- _Directive_
Retype exactly the lines below, beginning with the first and ending with the line where "dish((-1.95,y,1.726),.09)" appears.
═══ Given data ═══
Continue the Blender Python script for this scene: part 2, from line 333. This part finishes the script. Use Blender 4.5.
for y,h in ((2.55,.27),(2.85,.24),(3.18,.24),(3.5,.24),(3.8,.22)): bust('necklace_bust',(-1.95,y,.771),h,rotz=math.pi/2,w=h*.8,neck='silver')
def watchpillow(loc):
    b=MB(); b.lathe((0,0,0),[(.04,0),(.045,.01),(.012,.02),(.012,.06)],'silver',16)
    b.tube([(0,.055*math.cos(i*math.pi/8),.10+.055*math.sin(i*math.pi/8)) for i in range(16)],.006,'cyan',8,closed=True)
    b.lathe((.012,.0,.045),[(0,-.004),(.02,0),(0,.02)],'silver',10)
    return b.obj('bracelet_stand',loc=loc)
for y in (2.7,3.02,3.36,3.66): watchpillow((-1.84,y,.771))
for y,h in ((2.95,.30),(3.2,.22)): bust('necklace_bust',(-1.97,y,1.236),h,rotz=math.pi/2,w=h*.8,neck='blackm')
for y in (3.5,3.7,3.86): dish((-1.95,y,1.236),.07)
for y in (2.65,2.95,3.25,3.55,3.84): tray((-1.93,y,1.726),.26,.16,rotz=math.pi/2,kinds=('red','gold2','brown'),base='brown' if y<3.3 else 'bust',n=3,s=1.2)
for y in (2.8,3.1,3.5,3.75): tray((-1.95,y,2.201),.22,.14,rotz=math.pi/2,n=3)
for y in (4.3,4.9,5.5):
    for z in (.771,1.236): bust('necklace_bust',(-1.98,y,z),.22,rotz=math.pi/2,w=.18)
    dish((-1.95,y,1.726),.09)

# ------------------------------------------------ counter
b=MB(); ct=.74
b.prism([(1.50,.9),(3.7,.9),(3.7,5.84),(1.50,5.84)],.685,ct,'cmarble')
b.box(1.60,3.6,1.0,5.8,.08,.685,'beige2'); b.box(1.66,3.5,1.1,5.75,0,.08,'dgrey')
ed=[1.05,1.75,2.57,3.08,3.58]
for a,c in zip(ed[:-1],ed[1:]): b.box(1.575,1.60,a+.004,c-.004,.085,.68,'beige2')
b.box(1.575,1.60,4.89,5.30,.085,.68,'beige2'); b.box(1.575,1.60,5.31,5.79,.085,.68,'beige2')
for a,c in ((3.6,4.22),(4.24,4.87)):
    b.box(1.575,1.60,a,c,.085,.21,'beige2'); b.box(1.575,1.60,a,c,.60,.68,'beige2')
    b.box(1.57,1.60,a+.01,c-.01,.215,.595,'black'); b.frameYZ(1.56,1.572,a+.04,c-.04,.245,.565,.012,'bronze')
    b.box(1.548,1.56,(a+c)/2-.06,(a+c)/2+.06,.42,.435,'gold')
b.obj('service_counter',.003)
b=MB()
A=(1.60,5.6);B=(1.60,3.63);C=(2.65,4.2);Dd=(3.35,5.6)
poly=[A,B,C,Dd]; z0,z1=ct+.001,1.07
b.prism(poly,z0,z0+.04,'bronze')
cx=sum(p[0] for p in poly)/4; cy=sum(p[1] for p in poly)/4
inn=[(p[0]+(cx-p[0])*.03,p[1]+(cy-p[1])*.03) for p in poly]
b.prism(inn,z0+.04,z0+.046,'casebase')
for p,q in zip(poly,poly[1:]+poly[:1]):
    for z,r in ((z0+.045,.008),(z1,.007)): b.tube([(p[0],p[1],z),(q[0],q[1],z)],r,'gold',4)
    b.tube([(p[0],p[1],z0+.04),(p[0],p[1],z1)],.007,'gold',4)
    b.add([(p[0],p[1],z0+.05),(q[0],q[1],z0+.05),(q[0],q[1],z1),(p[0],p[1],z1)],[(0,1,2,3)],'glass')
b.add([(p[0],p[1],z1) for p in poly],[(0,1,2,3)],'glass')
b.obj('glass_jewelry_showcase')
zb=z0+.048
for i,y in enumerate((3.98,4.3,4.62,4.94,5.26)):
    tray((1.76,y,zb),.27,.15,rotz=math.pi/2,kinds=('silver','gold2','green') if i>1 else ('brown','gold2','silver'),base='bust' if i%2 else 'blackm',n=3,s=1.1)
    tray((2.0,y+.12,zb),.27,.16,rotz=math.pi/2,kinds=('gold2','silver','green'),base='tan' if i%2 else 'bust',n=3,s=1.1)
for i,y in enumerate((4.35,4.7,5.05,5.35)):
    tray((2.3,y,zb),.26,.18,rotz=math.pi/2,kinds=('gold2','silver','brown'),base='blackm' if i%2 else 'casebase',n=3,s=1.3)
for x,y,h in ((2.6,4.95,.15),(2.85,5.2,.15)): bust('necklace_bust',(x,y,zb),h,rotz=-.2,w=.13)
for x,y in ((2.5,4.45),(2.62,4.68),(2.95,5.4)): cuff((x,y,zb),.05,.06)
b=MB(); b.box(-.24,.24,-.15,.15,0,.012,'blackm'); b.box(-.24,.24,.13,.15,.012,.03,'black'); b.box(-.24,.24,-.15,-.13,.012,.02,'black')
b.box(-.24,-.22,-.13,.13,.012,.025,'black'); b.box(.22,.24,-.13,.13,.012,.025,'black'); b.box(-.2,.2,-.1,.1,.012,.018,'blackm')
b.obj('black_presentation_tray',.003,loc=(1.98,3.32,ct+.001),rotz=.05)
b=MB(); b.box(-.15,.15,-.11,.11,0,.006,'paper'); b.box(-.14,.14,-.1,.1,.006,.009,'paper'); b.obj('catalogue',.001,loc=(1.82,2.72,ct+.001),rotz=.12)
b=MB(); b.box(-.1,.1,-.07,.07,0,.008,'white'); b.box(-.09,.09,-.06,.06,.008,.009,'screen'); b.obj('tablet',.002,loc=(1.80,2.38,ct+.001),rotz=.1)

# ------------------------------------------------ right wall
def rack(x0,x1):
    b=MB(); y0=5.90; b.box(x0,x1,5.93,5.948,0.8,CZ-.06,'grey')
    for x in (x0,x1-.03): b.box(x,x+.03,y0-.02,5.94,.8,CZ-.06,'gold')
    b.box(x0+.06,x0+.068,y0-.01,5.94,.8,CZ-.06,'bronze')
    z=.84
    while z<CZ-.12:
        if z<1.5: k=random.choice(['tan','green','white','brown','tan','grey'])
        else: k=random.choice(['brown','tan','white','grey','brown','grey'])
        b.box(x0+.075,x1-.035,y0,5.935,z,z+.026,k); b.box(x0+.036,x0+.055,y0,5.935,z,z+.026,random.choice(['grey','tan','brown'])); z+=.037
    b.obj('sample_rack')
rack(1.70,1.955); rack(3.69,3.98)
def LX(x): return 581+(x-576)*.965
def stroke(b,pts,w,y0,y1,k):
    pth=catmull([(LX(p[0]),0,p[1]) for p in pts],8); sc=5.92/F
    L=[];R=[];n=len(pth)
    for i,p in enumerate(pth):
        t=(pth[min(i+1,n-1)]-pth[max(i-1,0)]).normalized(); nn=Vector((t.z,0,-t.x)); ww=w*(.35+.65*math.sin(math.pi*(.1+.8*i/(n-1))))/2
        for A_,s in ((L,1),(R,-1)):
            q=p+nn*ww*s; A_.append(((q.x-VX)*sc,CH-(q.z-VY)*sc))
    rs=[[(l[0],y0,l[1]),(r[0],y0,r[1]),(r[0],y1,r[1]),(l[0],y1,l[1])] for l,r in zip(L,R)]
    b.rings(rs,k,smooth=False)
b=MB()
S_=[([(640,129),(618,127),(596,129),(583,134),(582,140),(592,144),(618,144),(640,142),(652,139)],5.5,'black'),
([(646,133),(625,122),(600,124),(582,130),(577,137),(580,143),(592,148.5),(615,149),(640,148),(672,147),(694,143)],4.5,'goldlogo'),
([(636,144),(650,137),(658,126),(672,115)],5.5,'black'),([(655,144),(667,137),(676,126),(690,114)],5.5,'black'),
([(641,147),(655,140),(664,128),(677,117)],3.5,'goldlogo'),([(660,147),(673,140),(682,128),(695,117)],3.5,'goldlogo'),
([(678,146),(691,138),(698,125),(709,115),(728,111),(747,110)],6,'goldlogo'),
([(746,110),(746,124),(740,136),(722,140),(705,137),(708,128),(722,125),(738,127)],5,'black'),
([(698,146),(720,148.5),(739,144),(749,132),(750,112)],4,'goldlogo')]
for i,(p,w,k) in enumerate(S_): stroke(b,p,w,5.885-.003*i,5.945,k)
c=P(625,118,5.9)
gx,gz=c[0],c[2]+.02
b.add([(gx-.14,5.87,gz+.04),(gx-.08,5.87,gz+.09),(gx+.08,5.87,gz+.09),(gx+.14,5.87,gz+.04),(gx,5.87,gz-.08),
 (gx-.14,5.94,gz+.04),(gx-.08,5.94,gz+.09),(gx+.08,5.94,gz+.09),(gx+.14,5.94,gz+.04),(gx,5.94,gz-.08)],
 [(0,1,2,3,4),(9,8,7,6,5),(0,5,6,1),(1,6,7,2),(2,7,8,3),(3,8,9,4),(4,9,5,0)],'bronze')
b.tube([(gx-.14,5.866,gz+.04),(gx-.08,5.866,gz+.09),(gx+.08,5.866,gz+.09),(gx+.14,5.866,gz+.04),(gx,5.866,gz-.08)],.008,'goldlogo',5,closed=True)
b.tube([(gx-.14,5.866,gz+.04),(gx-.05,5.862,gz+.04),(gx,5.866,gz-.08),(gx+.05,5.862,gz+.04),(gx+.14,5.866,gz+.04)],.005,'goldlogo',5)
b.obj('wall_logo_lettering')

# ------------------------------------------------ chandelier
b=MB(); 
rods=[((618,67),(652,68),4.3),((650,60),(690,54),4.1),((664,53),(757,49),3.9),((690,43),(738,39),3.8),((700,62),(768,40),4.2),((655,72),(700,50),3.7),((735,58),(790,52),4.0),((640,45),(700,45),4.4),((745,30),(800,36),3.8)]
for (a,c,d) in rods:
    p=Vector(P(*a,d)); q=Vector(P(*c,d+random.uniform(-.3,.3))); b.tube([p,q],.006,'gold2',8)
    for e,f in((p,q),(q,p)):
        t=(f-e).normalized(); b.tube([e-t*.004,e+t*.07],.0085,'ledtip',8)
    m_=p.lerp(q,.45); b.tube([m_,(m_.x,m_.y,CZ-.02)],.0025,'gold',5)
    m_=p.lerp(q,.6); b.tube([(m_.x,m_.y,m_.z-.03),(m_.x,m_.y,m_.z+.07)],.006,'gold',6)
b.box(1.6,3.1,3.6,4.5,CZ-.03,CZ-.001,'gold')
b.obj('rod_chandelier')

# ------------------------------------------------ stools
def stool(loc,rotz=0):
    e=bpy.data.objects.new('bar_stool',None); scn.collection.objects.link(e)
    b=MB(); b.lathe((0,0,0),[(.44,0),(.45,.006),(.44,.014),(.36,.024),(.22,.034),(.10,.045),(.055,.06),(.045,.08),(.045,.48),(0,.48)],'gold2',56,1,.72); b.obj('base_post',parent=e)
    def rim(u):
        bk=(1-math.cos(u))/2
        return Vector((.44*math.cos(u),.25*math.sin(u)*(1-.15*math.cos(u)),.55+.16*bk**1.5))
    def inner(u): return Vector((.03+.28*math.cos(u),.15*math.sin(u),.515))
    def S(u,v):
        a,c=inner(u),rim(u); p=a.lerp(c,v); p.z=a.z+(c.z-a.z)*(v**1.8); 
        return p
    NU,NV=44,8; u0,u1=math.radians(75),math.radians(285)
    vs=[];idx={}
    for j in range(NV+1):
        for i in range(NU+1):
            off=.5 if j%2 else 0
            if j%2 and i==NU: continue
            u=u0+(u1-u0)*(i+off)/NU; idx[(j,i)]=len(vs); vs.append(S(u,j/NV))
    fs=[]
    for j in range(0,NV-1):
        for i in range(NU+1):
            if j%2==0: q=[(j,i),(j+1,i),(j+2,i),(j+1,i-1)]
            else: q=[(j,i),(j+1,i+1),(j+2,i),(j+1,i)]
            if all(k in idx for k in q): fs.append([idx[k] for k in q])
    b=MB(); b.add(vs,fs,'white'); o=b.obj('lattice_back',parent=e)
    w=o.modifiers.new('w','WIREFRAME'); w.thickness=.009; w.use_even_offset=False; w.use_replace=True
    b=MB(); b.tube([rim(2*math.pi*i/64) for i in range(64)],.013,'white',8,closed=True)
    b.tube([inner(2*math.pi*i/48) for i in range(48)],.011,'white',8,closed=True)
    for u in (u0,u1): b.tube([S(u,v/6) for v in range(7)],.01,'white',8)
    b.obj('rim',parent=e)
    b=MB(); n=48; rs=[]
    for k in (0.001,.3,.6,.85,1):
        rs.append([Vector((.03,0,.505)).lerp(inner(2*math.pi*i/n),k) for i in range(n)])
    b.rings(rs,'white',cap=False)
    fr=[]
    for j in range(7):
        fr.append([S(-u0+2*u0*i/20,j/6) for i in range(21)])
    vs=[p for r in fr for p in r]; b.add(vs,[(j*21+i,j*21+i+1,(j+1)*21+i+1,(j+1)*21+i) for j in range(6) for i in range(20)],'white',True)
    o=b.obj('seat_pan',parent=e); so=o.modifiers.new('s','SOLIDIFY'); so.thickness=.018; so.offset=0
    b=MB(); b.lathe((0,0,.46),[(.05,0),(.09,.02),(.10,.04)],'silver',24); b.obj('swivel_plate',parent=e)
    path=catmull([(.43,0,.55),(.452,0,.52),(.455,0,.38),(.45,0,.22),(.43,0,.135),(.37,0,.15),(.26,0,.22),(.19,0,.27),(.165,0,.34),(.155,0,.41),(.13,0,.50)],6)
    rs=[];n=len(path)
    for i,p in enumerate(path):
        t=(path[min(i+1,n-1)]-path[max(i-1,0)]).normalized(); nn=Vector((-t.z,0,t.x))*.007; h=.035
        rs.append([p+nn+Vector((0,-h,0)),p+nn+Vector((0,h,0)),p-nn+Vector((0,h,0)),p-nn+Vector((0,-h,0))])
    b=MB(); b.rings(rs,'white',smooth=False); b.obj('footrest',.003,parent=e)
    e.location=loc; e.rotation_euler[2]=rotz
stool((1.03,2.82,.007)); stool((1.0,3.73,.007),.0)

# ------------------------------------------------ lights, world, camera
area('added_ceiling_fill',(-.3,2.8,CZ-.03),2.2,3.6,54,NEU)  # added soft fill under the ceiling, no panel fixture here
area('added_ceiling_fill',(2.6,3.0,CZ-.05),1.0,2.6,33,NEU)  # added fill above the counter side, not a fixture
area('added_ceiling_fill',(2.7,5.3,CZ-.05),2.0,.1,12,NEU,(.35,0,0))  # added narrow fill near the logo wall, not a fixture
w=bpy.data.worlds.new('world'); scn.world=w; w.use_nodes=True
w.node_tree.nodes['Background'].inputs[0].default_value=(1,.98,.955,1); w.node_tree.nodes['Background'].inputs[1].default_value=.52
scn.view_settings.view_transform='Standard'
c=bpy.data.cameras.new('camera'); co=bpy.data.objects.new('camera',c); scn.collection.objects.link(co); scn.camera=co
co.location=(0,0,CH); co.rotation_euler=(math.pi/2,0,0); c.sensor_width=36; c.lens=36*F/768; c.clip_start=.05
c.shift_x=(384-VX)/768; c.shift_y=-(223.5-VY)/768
═══
- _Answer to this exercise_
Continue the Blender Python script for this scene: part 2, from line 333. This part finishes the script. Use Blender 4.5.
for y,h in ((2.55,.27),(2.85,.24),(3.18,.24),(3.5,.24),(3.8,.22)): bust('necklace_bust',(-1.95,y,.771),h,rotz=math.pi/2,w=h*.8,neck='silver')
def watchpillow(loc):
    b=MB(); b.lathe((0,0,0),[(.04,0),(.045,.01),(.012,.02),(.012,.06)],'silver',16)
    b.tube([(0,.055*math.cos(i*math.pi/8),.10+.055*math.sin(i*math.pi/8)) for i in range(16)],.006,'cyan',8,closed=True)
    b.lathe((.012,.0,.045),[(0,-.004),(.02,0),(0,.02)],'silver',10)
    return b.obj('bracelet_stand',loc=loc)
for y in (2.7,3.02,3.36,3.66): watchpillow((-1.84,y,.771))
for y,h in ((2.95,.30),(3.2,.22)): bust('necklace_bust',(-1.97,y,1.236),h,rotz=math.pi/2,w=h*.8,neck='blackm')
for y in (3.5,3.7,3.86): dish((-1.95,y,1.236),.07)
for y in (2.65,2.95,3.25,3.55,3.84): tray((-1.93,y,1.726),.26,.16,rotz=math.pi/2,kinds=('red','gold2','brown'),base='brown' if y<3.3 else 'bust',n=3,s=1.2)
for y in (2.8,3.1,3.5,3.75): tray((-1.95,y,2.201),.22,.14,rotz=math.pi/2,n=3)
for y in (4.3,4.9,5.5):
    for z in (.771,1.236): bust('necklace_bust',(-1.98,y,z),.22,rotz=math.pi/2,w=.18)
    dish((-1.95,y,1.726),.09)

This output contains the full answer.